Here's one of the saddest commentaries on the state of politics we've seen in a long time: State Senate leaders are refusing to revive legislation to extend federal jobless benefits to the long-term unemployed because of political reasons. That's beyond indecent, but Republicans running the state Senate don't seem to understand that.
Perhaps it's due to their inexperience in running a major segment of state government that they're willing to prolong the misery of N.C. citizens over a transparent and hollow ideological gambit. They are more interested in trumping the governor and boxing her into a budget corner than they are in helping those who the soured economy has left behind. If they believe voters sent them to Raleigh to block help for those suffering from the prolonged economic downturn and reluctant recovery, they've missed the lessons of the 2010 election: Voters care a lot less about ideology and a lot more about getting the job done.
It's important to remember what this impasse is all about. Several weeks ago, legislators of both political parties were alarmed when state officials informed them on short notice that extended jobless benefits for as many as 37,000 North Carolinians would expire without quick legislative action. Legislators moved fast - but Republican leaders saw an opportunity to keep Gov. Bev Perdue from possibly vetoing a state budget bill if she doesn't like the deep cuts the GOP is pushing in the 2011-12 state budget. They added a continuing resolution to the jobless benefits bill that would keep state government funded next year at a rate of 87 percent of what the governor had proposed in her budget if the governor vetoes the budget bill now moving through the legislature. Evidently they thought she'd cave in and sign the bill.

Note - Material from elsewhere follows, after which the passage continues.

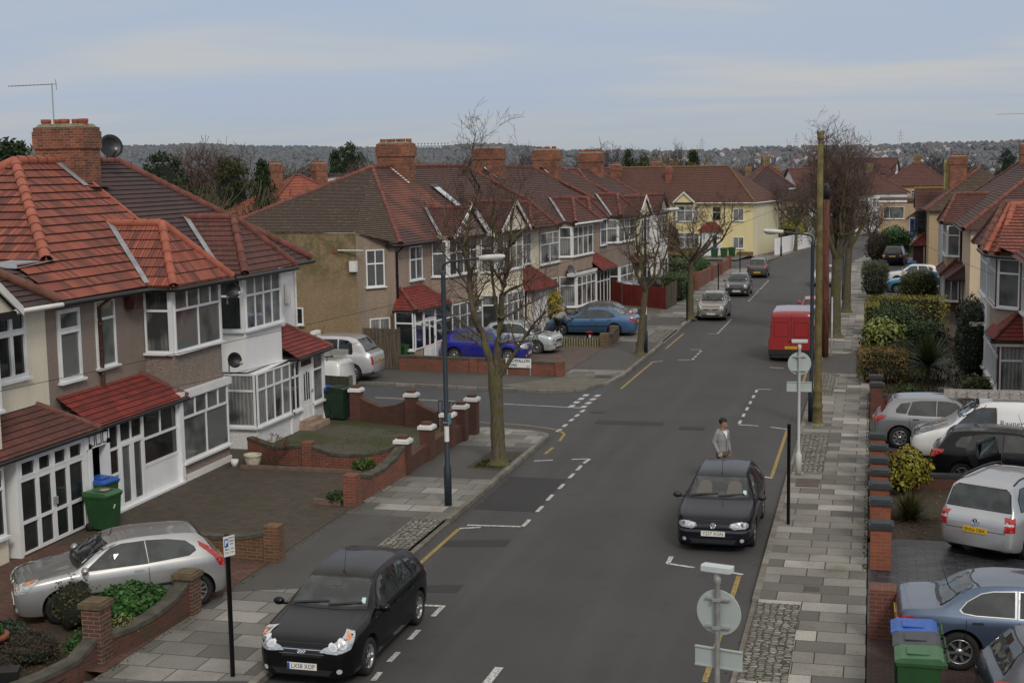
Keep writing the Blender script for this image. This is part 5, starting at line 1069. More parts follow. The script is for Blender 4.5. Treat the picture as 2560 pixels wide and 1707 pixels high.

She didn't, and properly so. The legislature's heavy-handed attempt to keep the governor's hands off the budget - and stop her from vetoing a bill that would damage public schools and universities - is ill-timed and ill-considered.
Perdue vetoed the bill. Ever since, Republicans have resisted renewing the legislation. Senate Republican leader Phil Berger, R-Rockingham, appears to be dug in on the issue, while House Speaker Thom Tillis, R-Mecklenburg, seems a bit more inclined to pass a bill.
Sen. Martin Nesbitt, the Democratic leader of the Senate, has been trying to pry the bill loose from a Senate committee, but that would require a two-thirds vote to pass - a difficult threshold.
But he has right on his side. As a hearing he organized last week indicates, many N.C. citizens are suffering because of the legislative impasse and they're distraught over lawmakers' inability to agree on benefits' extension. "They're good people and they're not deadbeats and they're not trying to beat the system," Nesbitt told N.C. Policywatch. "They're trying to survive."
The resistance to the unemployment benefits bill is mean-spirited, an example of the petty politics that drove voters to choose a new party to run the legislature last year. Polls have shown a majority of voters support extending the jobless benefits for those who qualify. Legislative opponents should reconsider - lest they find themselves unemployed after the next election.